• [RECORDED INFORMATION]
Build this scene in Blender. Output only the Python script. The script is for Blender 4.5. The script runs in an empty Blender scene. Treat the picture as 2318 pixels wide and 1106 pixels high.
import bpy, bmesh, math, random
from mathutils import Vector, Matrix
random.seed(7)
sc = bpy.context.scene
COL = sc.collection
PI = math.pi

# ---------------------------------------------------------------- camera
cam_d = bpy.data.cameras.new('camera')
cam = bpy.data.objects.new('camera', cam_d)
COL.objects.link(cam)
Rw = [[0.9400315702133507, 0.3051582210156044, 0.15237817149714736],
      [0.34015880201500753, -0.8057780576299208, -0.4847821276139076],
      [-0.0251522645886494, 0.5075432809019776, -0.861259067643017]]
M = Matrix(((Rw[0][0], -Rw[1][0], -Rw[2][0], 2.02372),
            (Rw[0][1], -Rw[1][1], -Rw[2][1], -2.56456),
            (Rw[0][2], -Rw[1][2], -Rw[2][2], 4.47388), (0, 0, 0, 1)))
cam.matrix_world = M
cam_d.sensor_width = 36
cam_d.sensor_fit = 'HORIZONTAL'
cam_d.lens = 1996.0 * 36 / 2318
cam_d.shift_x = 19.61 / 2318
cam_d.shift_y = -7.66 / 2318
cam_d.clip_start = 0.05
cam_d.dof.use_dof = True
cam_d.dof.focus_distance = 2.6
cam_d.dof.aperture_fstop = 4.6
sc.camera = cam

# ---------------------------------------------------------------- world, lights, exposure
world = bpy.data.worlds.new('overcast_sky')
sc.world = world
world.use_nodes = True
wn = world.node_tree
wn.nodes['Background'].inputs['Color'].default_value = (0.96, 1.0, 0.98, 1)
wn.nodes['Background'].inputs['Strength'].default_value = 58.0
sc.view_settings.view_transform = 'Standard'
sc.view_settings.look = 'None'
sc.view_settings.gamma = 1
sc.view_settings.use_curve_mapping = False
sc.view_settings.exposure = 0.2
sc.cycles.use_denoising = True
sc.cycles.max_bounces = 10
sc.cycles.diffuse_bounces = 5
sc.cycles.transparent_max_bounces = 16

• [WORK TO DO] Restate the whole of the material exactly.

• [TASK ANSWER]
Build this scene in Blender. Output only the Python script. The script is for Blender 4.5. The script runs in an empty Blender scene. Treat the picture as 2318 pixels wide and 1106 pixels high.
import bpy, bmesh, math, random
from mathutils import Vector, Matrix
random.seed(7)
sc = bpy.context.scene
COL = sc.collection
PI = math.pi

# ---------------------------------------------------------------- camera
cam_d = bpy.data.cameras.new('camera')
cam = bpy.data.objects.new('camera', cam_d)
COL.objects.link(cam)
Rw = [[0.9400315702133507, 0.3051582210156044, 0.15237817149714736],
      [0.34015880201500753, -0.8057780576299208, -0.4847821276139076],
      [-0.0251522645886494, 0.5075432809019776, -0.861259067643017]]
M = Matrix(((Rw[0][0], -Rw[1][0], -Rw[2][0], 2.02372),
            (Rw[0][1], -Rw[1][1], -Rw[2][1], -2.56456),
            (Rw[0][2], -Rw[1][2], -Rw[2][2], 4.47388), (0, 0, 0, 1)))
cam.matrix_world = M
cam_d.sensor_width = 36
cam_d.sensor_fit = 'HORIZONTAL'
cam_d.lens = 1996.0 * 36 / 2318
cam_d.shift_x = 19.61 / 2318
cam_d.shift_y = -7.66 / 2318
cam_d.clip_start = 0.05
cam_d.dof.use_dof = True
cam_d.dof.focus_distance = 2.6
cam_d.dof.aperture_fstop = 4.6
sc.camera = cam

# ---------------------------------------------------------------- world, lights, exposure
world = bpy.data.worlds.new('overcast_sky')
sc.world = world
world.use_nodes = True
wn = world.node_tree
wn.nodes['Background'].inputs['Color'].default_value = (0.96, 1.0, 0.98, 1)
wn.nodes['Background'].inputs['Strength'].default_value = 58.0
sc.view_settings.view_transform = 'Standard'
sc.view_settings.look = 'None'
sc.view_settings.gamma = 1
sc.view_settings.use_curve_mapping = False
sc.view_settings.exposure = 0.2
sc.cycles.use_denoising = True
sc.cycles.max_bounces = 10
sc.cycles.diffuse_bounces = 5
sc.cycles.transparent_max_bounces = 16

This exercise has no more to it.